Those whom the gods wish to destroy they first make mad.
- Anonymous ancient proverb, wrongly attributed to Euripides. The version here is quoted as a "heathen proverb" in Daniel, a Model for Young Men (1854) by William Anderson Scott. The origin of the misattribution to Euripides is unknown. Several variants are quoted in ancient texts, as follows.
- Variants and derived paraphrases:
- For cunningly of old
was the celebrated saying revealed:
evil sometimes seems good
to a man whose mind
a god leads to destruction.
- Sophocles, Antigone 620-3, a play pre-dating any of Euripides' surviving plays. An ancient commentary explains the passage as a paraphrase of the following, from another, earlier poet.
- When a god plans harm against a man,
he first damages the mind of the man he is plotting against.
- Quoted in the scholia vetera to Sophocles' Antigone620ff., without attribution. The meter (iambic trimeter) suggests that the source of the quotation is a tragic play.

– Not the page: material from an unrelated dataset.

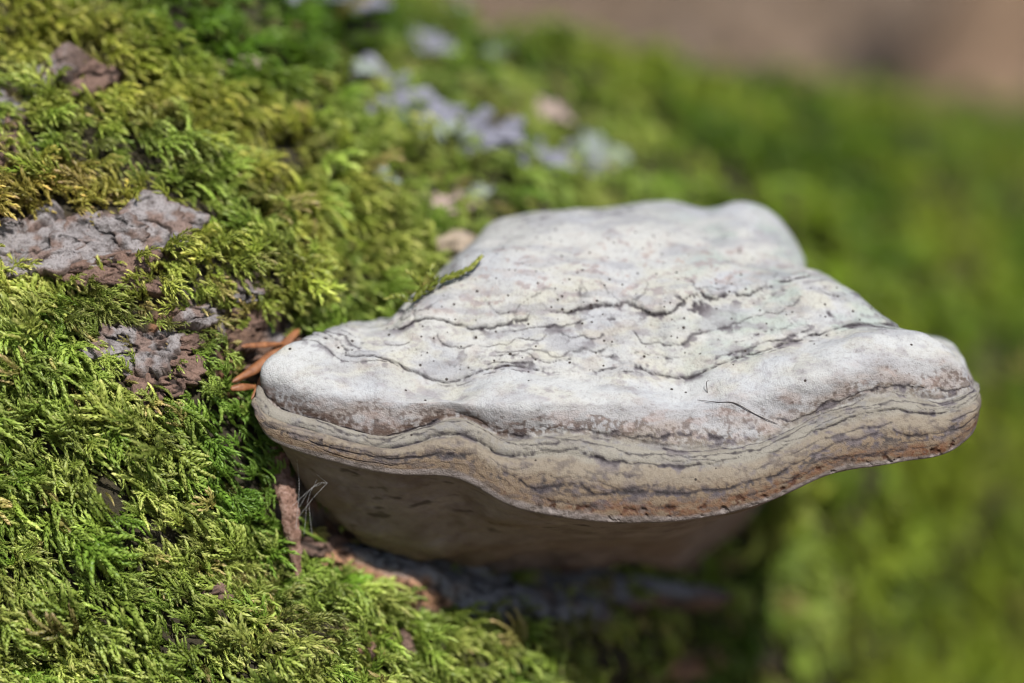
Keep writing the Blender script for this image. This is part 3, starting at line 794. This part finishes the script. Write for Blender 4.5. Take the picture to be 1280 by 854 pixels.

- For whenever the anger of divine spirits harms someone,
it first does this: it steals away his mind
and good sense, and turns his thought to foolishness,
so that he should know nothing of his mistakes.
- Attributed to "some of the old poets" by Lycurgus of Athens in his Oratio In Leocratem [Oration Against Leocrates], section 92. Again, the meter suggests that the source is a tragic play. These lines are misattributed to the much earlier semi-mythical statesman Lycurgus of Sparta in a footnote of recent editions of Bartlett's Familiar Quotations and other works.